The United States and the Soviet Union appear to be on the brink of a breakthrough on an agreement to limit conventional military forces in Europe.

Secretary of State James Baker and Soviet Foreign Minister Eduard Shevardnadze laid out the final pattern for agreement in a two-hour session Thursday, leaving some minor details to be worked out by technical teams.But a NATO diplomat said, "I can't imagine that any details over minor issues would stand in the way of approving such a major agreement."

The treaty would limit troops, aircraft, helicopters and armored vehicles based in Europe. The cuts would be at least 50 percent in each category.

Both men, after their meeting described "good progress" and said they were taking the results to their allies for approval.

Since the Soviet-led Warsaw Pact has virtually ceased to exist as a military alliance with the democratization of Eastern Europe, the results will be approved if NATO buys the bargain Baker and his team struck in New York.

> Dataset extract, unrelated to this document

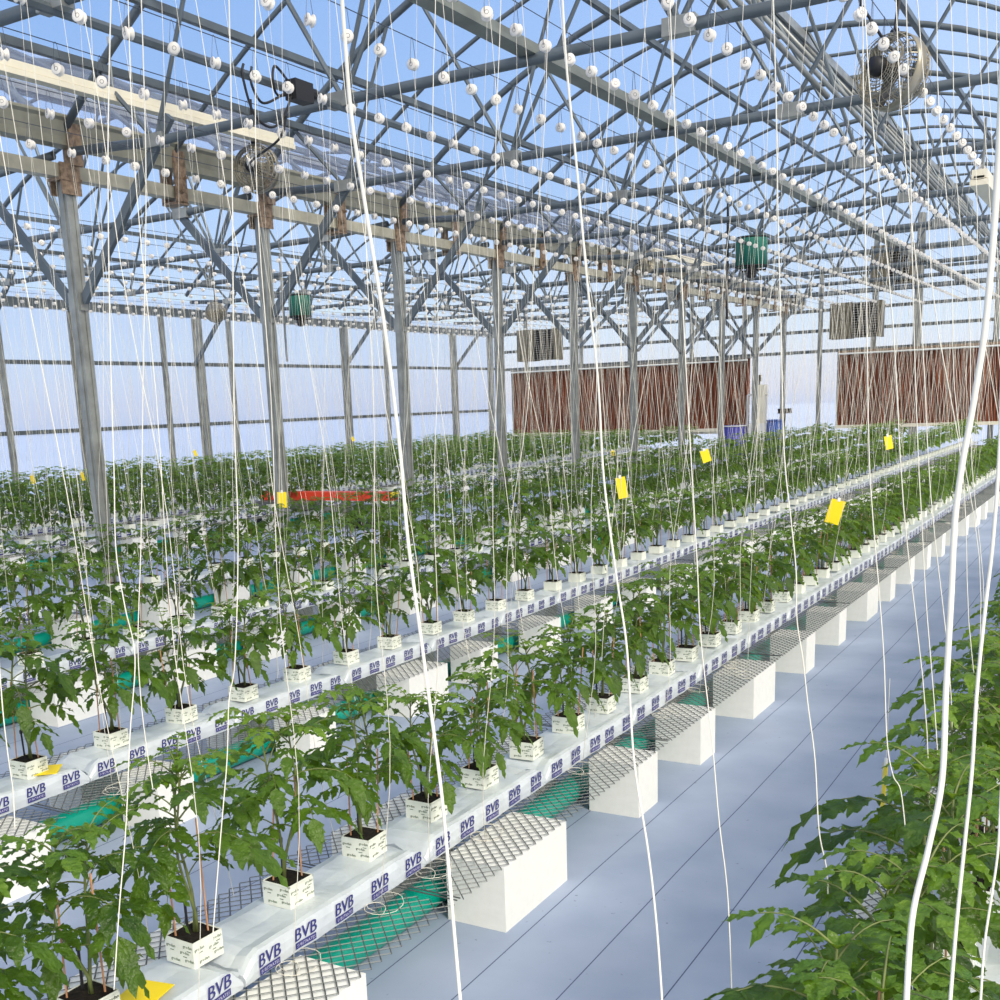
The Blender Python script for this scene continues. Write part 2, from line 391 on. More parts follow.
# X braces near the far end along the column line
for i in (5, 6, 7, 8):
    for s in (0, 1):
        mb = MB(); a, b = (3.0, 4.4) if s else (4.4, 3.0)
        mb.bar((GX+.02+.06*s, TY[i]+.1, a), (GX+.02+.06*s, TY[i+1]-.1 if i < 9 else YB, b), .05)
        tag(mb.build('cross_brace', STEEL2), 'grey %s diagonal between far columns, %s column gap' % ('rising' if s else 'falling', nth(i)), 'brace', 'cross braces between the far columns')

# ------------------------------------------------------------------ back wall things
def pad(x0, x1, label):
    r = empty('cooling_pad', (x0, YB-.3, .8), label, 'cooling pad')
    mb = MB(); W = x1-x0; n = int(W/.055); vs = []; fs = []
    for i in range(n+1):
        yy = -.10+(.035 if i % 2 else 0)
        vs += [(W*i/n, yy, .04), (W*i/n, yy, 2.28)]
    for i in range(n): a = 2*i; fs.append((a, a+2, a+3, a+1))
    mb.add(vs, fs); mb.box(0, -.05, .04, W, .1, 2.28); mb.build('corrugated_pad', PAD, r)
    mb = MB(); mb.box(-.05, -.17, -.05, W+.05, .1, .05); mb.build('bottom_trough', CREAM, r)
    mb = MB(); mb.box(-.05, -.16, 2.27, W+.05, .1, 2.34); mb.build('top_rail', GREY if x0 < -15 else BRACKET, r)
    mb = MB(); mb.tube([(-.02, -.2, 2.24), (W, -.2, 2.22)], .03, 6); mb.build('water_pipe', WHITE, r)
    mb = MB(); mb.box(-.06, -.14, 0, 0, .08, 2.3); mb.build('end_cap', GREY, r)
pad(-20.0, -11.25, 'reddish brown evaporative cooling pad on the back wall, left one')
pad(-8.35, -1.2, 'reddish brown evaporative cooling pad on the back wall, right one')
def heater(x, y, z, w, h, label):
    r = empty('unit_heater', (x, y, z), label, 'heater')
    mb = MB(); mb.box(0, 0, 0, .42*w, .5, h); mb.box(.42*w, .06, .02, w*.94, .5, h-.02); mb.build('housing', LOUVER, r)
    for j in range(14):
        zz = .05+(h-.1)*j/13
        mb = MB(); mb.box(.43*w, -.01, zz-.006, w*.93, .05, zz+.006); mb.build('louvre', GREY, r)
    mb = MB()
    for q in (.43, .60, .77, .94): mb.box(w*q-.012, -.02, 0, w*q+.012, .01, h)
    mb.box(w*.94, 0, 0, w, .5, h); mb.build('grille_frame', LOUVER, r)
    mb = MB(); mb.box(.44*w, .05, .03, w*.93, .055, h-.03); mb.build('dark_core', DARK, r)
    mb = MB()
    for q in (.1, .9): mb.tube([(w*q, .25, h), (w*q, .25, h+.5)], .012, 5)
    mb.build('hanger_rod', STEEL, r)
heater(-18.0, 33.8, 3.28, 1.45, 1.0, 'grey louvred unit heater hanging above the left cooling pad')
heater(-7.9, 33.8, 3.36, 1.40, .98, 'tan and dark louvred unit heater hanging over the right cooling pad')
heater(-7.4, 36.6, 4.95, 1.2, 1.15, 'grey louvred unit high on the back wall under the ridge')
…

The two were expected to meet at least one more time in New York to discuss strategic arms reductions, in addition to a Shevardnadze session with President Bush on Monday in New York.

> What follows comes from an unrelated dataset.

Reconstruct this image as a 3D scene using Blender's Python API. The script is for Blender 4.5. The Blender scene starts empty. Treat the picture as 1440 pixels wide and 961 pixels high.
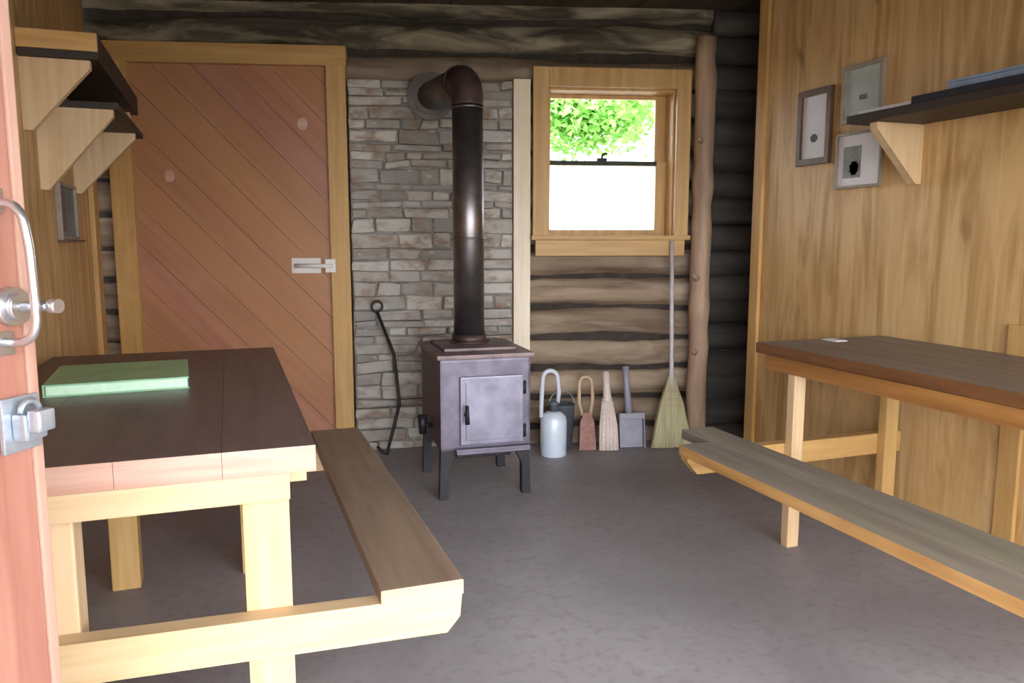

The three remaining issues are:

- The percentage of forces Washington and Moscow would be permitted to make up in remaining East-West forces. The United States wanted that percentage to be around 30, while the Soviets pushed for between 35 and 40 percent. One U.S. official said there will be different percentages for different categories of weapons.

- How many units each side can station outside its own national territory. Officials reported essential agreement.

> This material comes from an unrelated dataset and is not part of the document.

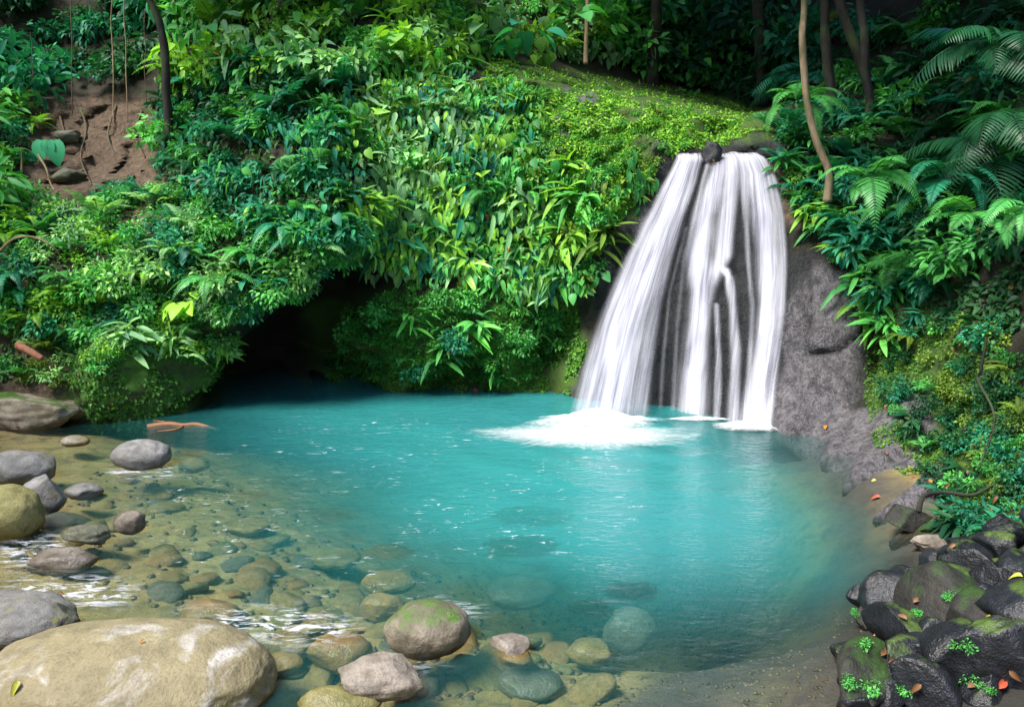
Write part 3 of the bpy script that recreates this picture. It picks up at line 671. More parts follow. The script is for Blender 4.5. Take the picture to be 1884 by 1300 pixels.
stream('stream', [(1250, 268), (1212, 340), (1168, 420), (1126, 510), (1090, 600), (1064, 690), (1044, 760)], [(1306, 268), (1294, 340), (1276, 420), (1256, 510), (1238, 600), (1224, 690), (1216, 764)],
       [[(1279, 268, 13, .95), (1255, 330, 18, .97), (1228, 400, 22, .97), (1198, 470, 26, .96), (1168, 550, 31, .95), (1140, 640, 37, .93), (1120, 765, 42, .93)],
        [(1294, 268, 6, .7), (1274, 330, 7, .5), (1250, 400, 8, .4), (1226, 480, 9, .35), (1206, 560, 11, .32), (1190, 660, 12, .32), (1178, 765, 14, .38)],
        [(1264, 268, 6, .6), (1230, 340, 9, .6), (1192, 420, 12, .5), (1154, 500, 14, .45), (1120, 590, 16, .42), (1092, 680, 18, .40), (1072, 765, 19, .42)]],
       2, 1.3, Yf=(13.0, 11.55), label='widest left strand fanning out clear of the cliff')
stream('stream', [(1292, 266), (1262, 330), (1236, 420), (1214, 520), (1204, 640), (1196, 776)], [(1396, 266), (1432, 320), (1450, 400), (1458, 500), (1452, 600), (1434, 700), (1424, 792)],
       [[(1334, 266, 10, .7), (1318, 330, 15, .75), (1296, 400, 18, .8), (1286, 470, 20, .9), (1290, 540, 17, .9), (1282, 640, 19, .92), (1271, 792, 22, .93)],
        [(1352, 266, 12, .85), (1346, 330, 15, .75), (1337, 400, 14, .7), (1330, 470, 15, .8), (1318, 496, 14, .8), (1306, 530, 10, .2), (1300, 560, 8, 0)],
        [(1320, 484, 6, .0), (1330, 494, 9, .8), (1342, 510, 7, .65), (1348, 560, 7, .5), (1353, 640, 8, .42), (1350, 792, 11, .45)],
        [(1372, 266, 16, .93), (1395, 330, 20, .88), (1406, 400, 19, .9), (1413, 480, 17, .93), (1414, 560, 16, .95), (1408, 640, 17, .97), (1398, 700, 18, .97), (1388, 795, 21, .97)],
        [(1388, 266, 7, .8), (1420, 330, 9, .6), (1436, 400, 8, .5), (1440, 480, 7, .45), (1437, 560, 8, .4), (1424, 680, 9, .45), (1412, 795, 9, .5)],
        [(1362, 266, 9, .8), (1370, 330, 8, .55), (1372, 400, 5, .3), (1377, 480, 4, .2), (1384, 560, 4, .2), (1378, 700, 5, .3), (1368, 795, 8, .5)],
        [(1304, 300, 6, .3), (1276, 400, 4, .15), (1258, 480, 3, .08), (1246, 600, 3, .08), (1236, 792, 5, .2)],
        [(1262, 420, 2, .1), (1232, 540, 2, .08), (1220, 660, 3, .12), (1212, 792, 4, .15)],
        [(1318, 560, 4, .35), (1322, 660, 5, .4), (1318, 792, 6, .45)]],
       2, 5.1, label='middle and right strands breaking over a rock shelf')
def foam_patch(px, py, rx, ry, seed, hgt, label):
    c = onz(px, py); nr, na = 40, 120
    V = np.zeros((nr, na, 3)); op = np.zeros((nr, na)); uv = np.zeros((nr, na, 2))
    for i in range(nr):
        r = i / (nr - 1)
        for j in range(na):
            a = 2 * PI * j / (na - 1)
            k = 1 + 0.22 * noise.noise(Vector((math.cos(a) * 2.3 + seed, math.sin(a) * 2.3, seed)))
            V[i, j] = (c.x + rx * r * k * math.cos(a) - wfl.x, c.y + ry * r * k * math.sin(a) - wfl.y, 0.02 + hgt * (1 - r) ** 1.6 * (0.8 + 0.5 * noise.noise(Vector((r * 8, a * 3, seed)))) - wfl.z)
            op[i, j] = (1 - r) ** 0.75; uv[i, j] = (a * 1.6, r)
    t = NT('splash_foam')
    u = t.tc('UV')
    a = t.math('ADD', t.math('MULTIPLY', t.noise(t.mapping(u, (5.5, 1.3, 1), (seed, 0, 0)), 3.0, 5, 0.7, 0.5), 0.55), t.math('MULTIPLY', t.noise(t.mapping(t.geo('Position'), (1, 1.6, 1)), 9.0, 5, 0.7, 0.6), 0.45))
    al = t.math('MULTIPLY', t.math('SUBTRACT', t.math('ADD', t.math('MULTIPLY', a, 1.5), t.math('MULTIPLY', t.attr('op'), 1.15)), 1.05), 1.35 if hgt > 0.02 else 0.9, True)
    al = t.math('MULTIPLY', al, t.ramp(t.attr('op'), [(0.0, 0.0), (0.2, 1.0)]))
    d = t.n('ShaderNodeBsdfDiffuse', {'Color': (0.88, 0.89, 0.93, 1)}).outputs[0]
    m = t.done(t.mixsh(al, t.n('ShaderNodeBsdfTransparent').outputs[0], d))
    o = obj('foam', mesh_data('foam', V.reshape(-1, 3), grid_faces(nr, na), m, uv=uv.reshape(-1, 2), attrs={'op': op.ravel()}), wf)
    o['label'] = label
foam_patch(1098, 778, 1.1, 0.5, 2.0, 0.22, 'bright white foam where the left strand lands')
foam_patch(1385, 787, 0.75, 0.30, 6.0, 0.12, 'foam at the foot of the right strand')
foam_patch(1285, 773, 0.62, 0.12, 9.0, 0.05, 'thin foam line at the foot of the middle strand')
foam_patch(1080, 800, 1.75, 0.85, 12.0, 0.0, 'broken streaks of foam drifting round the landing')

# ---------------------------------------------------------------- leaves
def leaf_tpl(ns=5, shape='ovate', fold=0.18, droop=0.25, w=0.4):
    tt = np.linspace(0, 1, ns + 1); V = []
    for t_ in tt:
        if shape == 'ovate': k = math.sin(PI * min(1, t_ ** 0.62 * 0.985 + 0.0)) ** 0.85
        elif shape == 'heart': k = math.sin(PI * (0.16 + 0.84 * t_ ** 0.9)) ** 0.9
        elif shape == 'lance': k = math.sin(PI * (0.04 + 0.95 * t_)) ** 0.75
        else: k = 1 - abs(2 * t_ - 0.8) if t_ > .4 else t_ / .4
        k = max(k, 0.02) * w * 0.5
        z = -droop * t_ * t_
        V += [(-k, t_, z + fold * k * 2), (0, t_, z), (k, t_, z + fold * k * 2)]
    Fc = []
    for i in range(ns):
        a = i * 3; Fc += [[a, a + 1, a + 4, a + 3], [a + 1, a + 2, a + 5, a + 4]]
    return np.array(V), np.array(Fc)
class Leaves:
    def __init__(s): s.V, s.F, s.A, s.n, s.pt = [], [], [], 0, False
    def add(s, tpl, pos, d, nrm, size, wk=1.0, var=None):
        d = np.asarray(d, float); d /= np.linalg.norm(d) + 1e-9
        n = np.asarray(nrm, float); n = n - d * (n @ d); n /= np.linalg.norm(n) + 1e-9
        x = np.cross(d, n)
        M = np.stack([x * size * wk, d * size, n * size], 0)
        V = tpl[0] @ M + np.asarray(pos)
        s.V.append(V); s.F.append(tpl[1] + s.n); s.n += len(V)
        s.A.append(np.full(len(V), rng.random() if var is None else var))
    def strip(s, p, q, w, var=0.2):
        p, q = np.asarray(p, float), np.asarray(q, float); d = q - p
        x = np.cross(d, (0.3, 0.2, 1.0)); x = x / (np.linalg.norm(x) + 1e-9) * w; y = np.cross(d, x); y = y / (np.linalg.norm(y) + 1e-9) * w
        k = 0.0 if s.pt else 1.0
        V = np.array([p + x * k, p + (y * .8 - x * .5) * k, p - (x * .5 + y * .8) * k, q + x * .5, q - x * .25 + y * .4, q - x * .25 - y * .4])
        s.V.append(V); s.F.append(np.array([[0, 1, 4, 3], [1, 2, 5, 4], [2, 0, 3, 5]]) + s.n); s.n += 6; s.A.append(np.full(6, var))
    def mesh(s, name, mat):
        if s.pt:
            V = np.concatenate(s.V); u, inv = np.unique(np.round(V, 5), axis=0, return_inverse=True); inv = inv.ravel()
            Fc = [[v for n_, v in enumerate(f) if v not in f[:n_]] for f in inv[np.concatenate(s.F)].tolist()]
            return mesh_data(name, u, [f for f in Fc if len(f) > 2], mat, attrs={'var': np.full(len(u), .2)})
        return mesh_data(name, np.concatenate(s.V), np.concatenate(s.F), mat, attrs={'var': np.concatenate(s.A)})
OVN = leaf_tpl(6, 'ovate', 0.2, 0.32, 0.36); OV = leaf_tpl(6, 'ovate', 0.16, 0.28, 0.52); HEART = leaf_tpl(6, 'heart', 0.15, 0.30, 0.78); LAN = leaf_tpl(7, 'lance', 0.22, 0.42, 0.20)
SMALL = leaf_tpl(3, 'ovate', 0.2, 0.2, 0.55); TINY = leaf_tpl(2, 'lance', 0.2, 0.1, 0.6); LONG = leaf_tpl(4, 'lance', 0.25, 0.25, 0.3)
def unit(): v = rng.normal(size=3); return v / np.linalg.norm(v)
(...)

- Numbers of aircraft. The exact counting rules will have to be worked out by teams of technical experts, but Western officials said they believe the minor remaining differences will be bridged.

The round of Baker-Shevardnadze meetings this week was the 20th, an average of one per month in the Bush administration, not counting dozens of telephone calls between the two foreign ministers.

U.S. officials say both Baker and Shevardnadze are determined to send a signal to Iraq that Saddam Hussein's personal ambitions in invading Kuwait on Aug. 2 will not be allowed to destroy the dawning post-Cold War era.